In theory, tracking and adjusting to dependencies on the fly will completely avoid the issues that keep NVIDIA and AMD from running AFR in all games. And they even claim that this can help give you higher than linear scaling when using their hardware with more than one card.
This is the biggest piece of hogwash in that article IMO. AFR suffers from a single inconvenience which arises when a game engine reuses buffers or other resources generated during the prior frame. This dependency is pretty straightforward to evaluate and understand yet we see how much AMD and Nvidia struggle to get AFR scaling well in some titles depending on the amount of inter-frame sharing going on.
Lucid doesn't even attempt to address this problem since they're presumably distributing the workload of a single frame across multiple GPUs.

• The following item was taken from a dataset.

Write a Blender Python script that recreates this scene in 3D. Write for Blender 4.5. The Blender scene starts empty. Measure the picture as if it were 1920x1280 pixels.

Even if they were 100% successful at that task they would still be subject to the same inter-frame dependencies as AFR. As a matter of fact, if they had all of this talent it would be best applied trying to solve the AFR problem instead of mucking around with vastly more complicated and overhead intensive intra-frame distribution. I'm really disappointed in the seeming lack of technical insight by the people who wrote that Anand article. In the end, even if Lucid's claims pan out and they were able to engineer software to do all the things they claim they can do intra-frame it would require such a high level of synchronization, CPU intervention and inter-GPU bandwidth in addition to the existing bandwidth needs for inter-frame resource sharing that there's no way they can prove their BS claims of adding no latency to the process or perfect scaling.
Aberration
02-25-2009, 08:47 AM
This chip appears to sit between the Chipset and the GFX cards. How does the GFX card get the data to process? Is it possible that this chip intercepts the data before it gets the the GFX card.